Most of us have seen the 2001 footage showing the commander in chief crouched on a small elementary school chair to while the nation was under attack. That day many soccer moms who cast their top-of-the-ticket ballots for better schools were transformed into security moms.
Matt Miller's article advocating a nationalized education system, "A Modest Proposal to Fix the Schools: First, Kill All the School Boards," published in The Atlantic early last year, gave fits to a few people at the National School Boards Association but largely went unnoticed among its target audience in Washington, D.C. Public education was no longer at the top of the national agenda.
Public policy discussion about student achievement, performance accountability and class size now seem sepia-tone images of a more innocent era when Americans had the luxury of thinking about public education.
"Why educate your kid in math and science if he's going to be up to his rear end in seawater?" University of Wisconsin-Madison professor John Sharpless ironically asked last year, astutely predicting a bipartisan election-year decampment to newer, fresher national crises.

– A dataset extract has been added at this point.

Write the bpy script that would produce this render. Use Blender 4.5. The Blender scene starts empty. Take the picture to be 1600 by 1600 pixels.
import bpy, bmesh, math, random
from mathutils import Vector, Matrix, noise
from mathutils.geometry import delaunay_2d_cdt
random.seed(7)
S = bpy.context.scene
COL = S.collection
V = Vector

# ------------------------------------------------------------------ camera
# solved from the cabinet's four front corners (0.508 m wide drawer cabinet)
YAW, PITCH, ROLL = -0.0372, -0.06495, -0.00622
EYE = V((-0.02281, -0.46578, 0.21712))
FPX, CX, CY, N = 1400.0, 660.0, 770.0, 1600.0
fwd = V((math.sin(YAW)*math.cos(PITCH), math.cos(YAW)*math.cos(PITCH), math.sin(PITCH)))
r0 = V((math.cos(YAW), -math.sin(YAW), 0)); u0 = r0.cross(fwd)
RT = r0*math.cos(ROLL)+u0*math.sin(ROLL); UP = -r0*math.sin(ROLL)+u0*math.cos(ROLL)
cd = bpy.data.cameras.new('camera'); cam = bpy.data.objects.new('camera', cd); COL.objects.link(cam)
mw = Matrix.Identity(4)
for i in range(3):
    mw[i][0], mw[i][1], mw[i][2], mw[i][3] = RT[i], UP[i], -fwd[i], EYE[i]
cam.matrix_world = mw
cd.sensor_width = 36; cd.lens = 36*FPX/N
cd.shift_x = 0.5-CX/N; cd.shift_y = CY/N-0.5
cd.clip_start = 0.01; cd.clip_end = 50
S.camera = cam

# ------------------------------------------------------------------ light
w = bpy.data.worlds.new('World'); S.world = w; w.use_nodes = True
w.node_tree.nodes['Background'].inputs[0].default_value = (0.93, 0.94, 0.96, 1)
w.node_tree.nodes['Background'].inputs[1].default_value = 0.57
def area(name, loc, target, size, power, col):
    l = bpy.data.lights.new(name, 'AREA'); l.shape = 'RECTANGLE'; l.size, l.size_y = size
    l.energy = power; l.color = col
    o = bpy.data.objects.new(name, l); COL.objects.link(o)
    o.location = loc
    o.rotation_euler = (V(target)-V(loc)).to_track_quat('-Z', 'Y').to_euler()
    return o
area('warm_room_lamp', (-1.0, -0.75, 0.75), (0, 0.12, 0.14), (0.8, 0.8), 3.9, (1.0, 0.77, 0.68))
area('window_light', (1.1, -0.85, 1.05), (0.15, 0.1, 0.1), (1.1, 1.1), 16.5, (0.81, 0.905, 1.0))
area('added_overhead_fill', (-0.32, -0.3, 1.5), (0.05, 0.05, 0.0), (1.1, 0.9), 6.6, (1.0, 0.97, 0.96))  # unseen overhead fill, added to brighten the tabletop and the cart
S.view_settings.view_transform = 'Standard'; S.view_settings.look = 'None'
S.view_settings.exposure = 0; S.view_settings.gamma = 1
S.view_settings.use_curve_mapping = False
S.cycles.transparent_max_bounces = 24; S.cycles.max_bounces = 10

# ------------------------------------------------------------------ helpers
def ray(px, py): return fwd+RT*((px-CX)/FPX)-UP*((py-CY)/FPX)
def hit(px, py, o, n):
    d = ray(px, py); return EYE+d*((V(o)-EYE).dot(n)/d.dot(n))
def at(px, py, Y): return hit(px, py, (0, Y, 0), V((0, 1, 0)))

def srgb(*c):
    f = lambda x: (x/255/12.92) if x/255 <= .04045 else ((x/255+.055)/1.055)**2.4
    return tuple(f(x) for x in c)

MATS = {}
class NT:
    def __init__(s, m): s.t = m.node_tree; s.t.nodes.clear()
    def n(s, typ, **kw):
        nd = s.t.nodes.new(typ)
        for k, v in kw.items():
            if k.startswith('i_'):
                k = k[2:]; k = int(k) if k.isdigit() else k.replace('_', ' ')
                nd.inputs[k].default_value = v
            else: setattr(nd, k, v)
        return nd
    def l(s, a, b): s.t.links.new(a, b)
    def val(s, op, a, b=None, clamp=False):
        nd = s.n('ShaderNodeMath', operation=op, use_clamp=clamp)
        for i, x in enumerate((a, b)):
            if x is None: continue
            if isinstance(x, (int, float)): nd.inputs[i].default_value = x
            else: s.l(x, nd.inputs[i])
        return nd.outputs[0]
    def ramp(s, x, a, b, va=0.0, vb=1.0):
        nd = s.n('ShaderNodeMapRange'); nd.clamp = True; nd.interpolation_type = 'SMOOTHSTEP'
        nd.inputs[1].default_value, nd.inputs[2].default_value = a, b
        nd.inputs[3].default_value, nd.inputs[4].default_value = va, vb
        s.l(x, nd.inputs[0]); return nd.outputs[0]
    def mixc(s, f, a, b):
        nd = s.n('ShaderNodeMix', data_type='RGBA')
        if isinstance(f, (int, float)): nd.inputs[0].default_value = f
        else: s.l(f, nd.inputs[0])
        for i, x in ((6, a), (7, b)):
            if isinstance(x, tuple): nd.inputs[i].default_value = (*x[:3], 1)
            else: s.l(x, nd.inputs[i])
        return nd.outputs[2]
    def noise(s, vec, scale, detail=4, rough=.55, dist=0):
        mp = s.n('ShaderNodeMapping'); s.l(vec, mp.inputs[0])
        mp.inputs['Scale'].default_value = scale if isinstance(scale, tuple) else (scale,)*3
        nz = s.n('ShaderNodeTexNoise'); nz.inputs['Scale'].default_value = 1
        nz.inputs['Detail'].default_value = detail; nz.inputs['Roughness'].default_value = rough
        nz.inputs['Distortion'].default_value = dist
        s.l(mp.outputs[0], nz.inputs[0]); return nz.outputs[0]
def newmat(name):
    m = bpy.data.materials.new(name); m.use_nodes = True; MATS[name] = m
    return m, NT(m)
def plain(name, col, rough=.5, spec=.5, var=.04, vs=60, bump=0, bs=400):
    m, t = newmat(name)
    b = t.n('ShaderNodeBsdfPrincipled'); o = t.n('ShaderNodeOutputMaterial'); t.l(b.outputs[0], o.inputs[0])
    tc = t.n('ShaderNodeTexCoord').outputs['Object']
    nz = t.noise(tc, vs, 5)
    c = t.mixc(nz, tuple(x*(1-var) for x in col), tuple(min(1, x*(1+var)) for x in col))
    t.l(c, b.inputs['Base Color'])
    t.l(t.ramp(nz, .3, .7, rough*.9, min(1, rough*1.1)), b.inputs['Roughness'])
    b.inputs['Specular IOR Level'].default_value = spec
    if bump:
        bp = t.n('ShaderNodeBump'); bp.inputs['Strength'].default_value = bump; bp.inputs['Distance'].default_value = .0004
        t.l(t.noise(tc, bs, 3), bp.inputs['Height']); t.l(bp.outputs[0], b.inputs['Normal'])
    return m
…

The economy, job losses, national security, energy and health care have shifted public priorities, all but drubbing public education off the national editorial page.
I felt melancholy recently listening to the quavering voice of a U.S. Department of Education official trying to tap passion, anger or any emotion about the federal Reading First program, the darling of phonics advocates and the demon of the whole-language crowd. The vitriolic Reading Wars now seem a bucolic luxury given the present state of world affairs.